━━━━━ SUPPLIED DATA
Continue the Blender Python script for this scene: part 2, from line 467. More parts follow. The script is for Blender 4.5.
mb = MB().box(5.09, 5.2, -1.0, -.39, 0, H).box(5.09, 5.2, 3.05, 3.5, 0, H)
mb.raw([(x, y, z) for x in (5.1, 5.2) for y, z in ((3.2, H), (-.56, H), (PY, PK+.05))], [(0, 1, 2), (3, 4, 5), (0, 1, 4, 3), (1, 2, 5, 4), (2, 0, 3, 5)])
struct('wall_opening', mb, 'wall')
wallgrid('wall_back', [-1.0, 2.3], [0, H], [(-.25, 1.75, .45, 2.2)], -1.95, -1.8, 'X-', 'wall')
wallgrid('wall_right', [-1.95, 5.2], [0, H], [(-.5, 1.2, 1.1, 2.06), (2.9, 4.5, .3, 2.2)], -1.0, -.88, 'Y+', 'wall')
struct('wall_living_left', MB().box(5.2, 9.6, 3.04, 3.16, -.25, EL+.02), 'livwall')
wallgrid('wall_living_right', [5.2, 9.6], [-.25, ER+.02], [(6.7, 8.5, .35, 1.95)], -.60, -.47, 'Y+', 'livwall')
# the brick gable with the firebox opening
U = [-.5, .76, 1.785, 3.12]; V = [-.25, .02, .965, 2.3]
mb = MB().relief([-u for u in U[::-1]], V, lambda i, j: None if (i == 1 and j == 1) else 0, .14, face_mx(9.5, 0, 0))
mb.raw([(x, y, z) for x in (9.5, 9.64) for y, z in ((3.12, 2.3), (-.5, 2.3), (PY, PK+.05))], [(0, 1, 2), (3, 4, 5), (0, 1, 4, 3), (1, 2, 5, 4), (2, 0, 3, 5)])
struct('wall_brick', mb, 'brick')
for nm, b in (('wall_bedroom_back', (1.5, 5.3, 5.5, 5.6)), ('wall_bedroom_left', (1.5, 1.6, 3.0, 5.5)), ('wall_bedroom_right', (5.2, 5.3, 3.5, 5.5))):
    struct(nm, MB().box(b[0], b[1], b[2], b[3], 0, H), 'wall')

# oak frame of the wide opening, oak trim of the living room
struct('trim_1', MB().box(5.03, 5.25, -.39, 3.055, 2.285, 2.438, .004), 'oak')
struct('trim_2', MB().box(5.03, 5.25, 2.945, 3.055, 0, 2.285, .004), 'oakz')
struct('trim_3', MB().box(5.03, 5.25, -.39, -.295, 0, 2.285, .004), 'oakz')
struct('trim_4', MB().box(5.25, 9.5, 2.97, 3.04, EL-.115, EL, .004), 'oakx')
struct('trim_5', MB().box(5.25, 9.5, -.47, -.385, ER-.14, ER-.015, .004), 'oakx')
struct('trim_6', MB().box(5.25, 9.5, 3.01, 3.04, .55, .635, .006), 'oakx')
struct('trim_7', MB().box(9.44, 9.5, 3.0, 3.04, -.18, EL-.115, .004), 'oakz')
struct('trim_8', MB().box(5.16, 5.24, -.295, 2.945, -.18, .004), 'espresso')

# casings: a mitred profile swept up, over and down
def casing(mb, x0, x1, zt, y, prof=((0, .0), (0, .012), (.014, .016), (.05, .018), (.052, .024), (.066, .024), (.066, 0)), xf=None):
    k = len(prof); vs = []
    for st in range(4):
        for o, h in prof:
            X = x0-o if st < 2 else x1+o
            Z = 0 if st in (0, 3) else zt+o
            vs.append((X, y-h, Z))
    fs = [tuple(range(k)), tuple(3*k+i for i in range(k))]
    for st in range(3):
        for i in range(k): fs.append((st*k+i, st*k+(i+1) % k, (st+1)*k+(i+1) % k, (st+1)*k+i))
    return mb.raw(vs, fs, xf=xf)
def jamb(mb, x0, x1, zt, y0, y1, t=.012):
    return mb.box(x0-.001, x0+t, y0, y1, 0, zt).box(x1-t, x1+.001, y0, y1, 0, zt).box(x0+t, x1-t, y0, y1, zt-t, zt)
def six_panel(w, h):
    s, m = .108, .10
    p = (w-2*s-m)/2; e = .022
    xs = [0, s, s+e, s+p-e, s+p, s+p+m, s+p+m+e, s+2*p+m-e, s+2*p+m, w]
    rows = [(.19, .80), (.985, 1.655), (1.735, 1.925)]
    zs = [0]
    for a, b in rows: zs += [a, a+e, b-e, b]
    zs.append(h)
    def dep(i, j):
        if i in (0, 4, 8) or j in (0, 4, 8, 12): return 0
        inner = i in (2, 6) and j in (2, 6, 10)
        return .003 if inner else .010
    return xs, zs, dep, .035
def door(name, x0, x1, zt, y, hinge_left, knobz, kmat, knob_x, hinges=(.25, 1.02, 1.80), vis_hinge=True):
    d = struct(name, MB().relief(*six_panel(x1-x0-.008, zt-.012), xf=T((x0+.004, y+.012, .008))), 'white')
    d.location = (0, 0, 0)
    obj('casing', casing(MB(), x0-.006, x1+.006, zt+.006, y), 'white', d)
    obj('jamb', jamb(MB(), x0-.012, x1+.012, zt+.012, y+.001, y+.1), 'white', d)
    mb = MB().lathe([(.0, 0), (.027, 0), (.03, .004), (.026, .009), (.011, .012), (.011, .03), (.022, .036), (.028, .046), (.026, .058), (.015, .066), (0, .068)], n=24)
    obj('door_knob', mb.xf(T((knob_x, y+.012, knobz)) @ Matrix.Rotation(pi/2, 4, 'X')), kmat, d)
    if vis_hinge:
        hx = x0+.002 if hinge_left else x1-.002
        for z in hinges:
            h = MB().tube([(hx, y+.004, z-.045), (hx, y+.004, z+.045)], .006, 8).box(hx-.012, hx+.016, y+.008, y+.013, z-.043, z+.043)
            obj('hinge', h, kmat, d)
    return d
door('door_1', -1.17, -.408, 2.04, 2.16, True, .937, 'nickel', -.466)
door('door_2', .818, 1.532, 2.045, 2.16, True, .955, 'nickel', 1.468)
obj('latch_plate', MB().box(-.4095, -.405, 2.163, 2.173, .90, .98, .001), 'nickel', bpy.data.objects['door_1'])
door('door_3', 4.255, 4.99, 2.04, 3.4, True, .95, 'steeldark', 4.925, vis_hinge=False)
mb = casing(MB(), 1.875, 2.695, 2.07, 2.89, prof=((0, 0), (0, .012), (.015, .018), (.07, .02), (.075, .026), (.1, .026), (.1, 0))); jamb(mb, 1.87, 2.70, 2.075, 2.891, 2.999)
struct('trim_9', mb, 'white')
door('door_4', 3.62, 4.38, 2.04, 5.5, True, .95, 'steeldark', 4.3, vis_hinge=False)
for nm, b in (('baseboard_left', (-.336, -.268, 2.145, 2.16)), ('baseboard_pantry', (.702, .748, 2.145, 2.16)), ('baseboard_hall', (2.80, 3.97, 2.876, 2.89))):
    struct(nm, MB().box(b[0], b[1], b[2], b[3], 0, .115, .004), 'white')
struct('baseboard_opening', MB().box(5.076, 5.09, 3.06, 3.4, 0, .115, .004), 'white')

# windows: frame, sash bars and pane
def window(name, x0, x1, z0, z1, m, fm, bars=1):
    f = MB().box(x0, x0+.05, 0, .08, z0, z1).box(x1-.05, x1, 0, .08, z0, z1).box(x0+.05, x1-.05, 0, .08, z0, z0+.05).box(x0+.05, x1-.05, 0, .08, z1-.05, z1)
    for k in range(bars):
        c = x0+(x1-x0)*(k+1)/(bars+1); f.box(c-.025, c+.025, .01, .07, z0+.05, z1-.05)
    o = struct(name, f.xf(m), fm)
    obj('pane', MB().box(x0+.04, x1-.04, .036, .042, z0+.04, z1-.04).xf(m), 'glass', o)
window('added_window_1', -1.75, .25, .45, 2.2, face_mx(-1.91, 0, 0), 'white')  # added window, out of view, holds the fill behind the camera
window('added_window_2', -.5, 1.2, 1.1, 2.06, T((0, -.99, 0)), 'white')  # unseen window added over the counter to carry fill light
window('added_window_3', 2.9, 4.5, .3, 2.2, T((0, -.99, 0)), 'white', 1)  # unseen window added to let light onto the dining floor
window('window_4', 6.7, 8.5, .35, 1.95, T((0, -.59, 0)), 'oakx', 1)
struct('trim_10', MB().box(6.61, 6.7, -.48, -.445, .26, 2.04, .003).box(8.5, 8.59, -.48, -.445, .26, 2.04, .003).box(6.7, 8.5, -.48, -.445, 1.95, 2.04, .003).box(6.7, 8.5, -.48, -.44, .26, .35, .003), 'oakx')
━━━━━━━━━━
(BRIEF)
Return exactly the lines that run from the top of the listing above to the line containing "struct(nm, MB().box(b[0], b[1], b[2], b[3], 0, H), 'wall')", please, keeping both end lines and leaving out everything else.

(FULL SOLUTION)
Continue the Blender Python script for this scene: part 2, from line 467. More parts follow. The script is for Blender 4.5.
mb = MB().box(5.09, 5.2, -1.0, -.39, 0, H).box(5.09, 5.2, 3.05, 3.5, 0, H)
mb.raw([(x, y, z) for x in (5.1, 5.2) for y, z in ((3.2, H), (-.56, H), (PY, PK+.05))], [(0, 1, 2), (3, 4, 5), (0, 1, 4, 3), (1, 2, 5, 4), (2, 0, 3, 5)])
struct('wall_opening', mb, 'wall')
wallgrid('wall_back', [-1.0, 2.3], [0, H], [(-.25, 1.75, .45, 2.2)], -1.95, -1.8, 'X-', 'wall')
wallgrid('wall_right', [-1.95, 5.2], [0, H], [(-.5, 1.2, 1.1, 2.06), (2.9, 4.5, .3, 2.2)], -1.0, -.88, 'Y+', 'wall')
struct('wall_living_left', MB().box(5.2, 9.6, 3.04, 3.16, -.25, EL+.02), 'livwall')
wallgrid('wall_living_right', [5.2, 9.6], [-.25, ER+.02], [(6.7, 8.5, .35, 1.95)], -.60, -.47, 'Y+', 'livwall')
# the brick gable with the firebox opening
U = [-.5, .76, 1.785, 3.12]; V = [-.25, .02, .965, 2.3]
mb = MB().relief([-u for u in U[::-1]], V, lambda i, j: None if (i == 1 and j == 1) else 0, .14, face_mx(9.5, 0, 0))
mb.raw([(x, y, z) for x in (9.5, 9.64) for y, z in ((3.12, 2.3), (-.5, 2.3), (PY, PK+.05))], [(0, 1, 2), (3, 4, 5), (0, 1, 4, 3), (1, 2, 5, 4), (2, 0, 3, 5)])
struct('wall_brick', mb, 'brick')
for nm, b in (('wall_bedroom_back', (1.5, 5.3, 5.5, 5.6)), ('wall_bedroom_left', (1.5, 1.6, 3.0, 5.5)), ('wall_bedroom_right', (5.2, 5.3, 3.5, 5.5))):
    struct(nm, MB().box(b[0], b[1], b[2], b[3], 0, H), 'wall')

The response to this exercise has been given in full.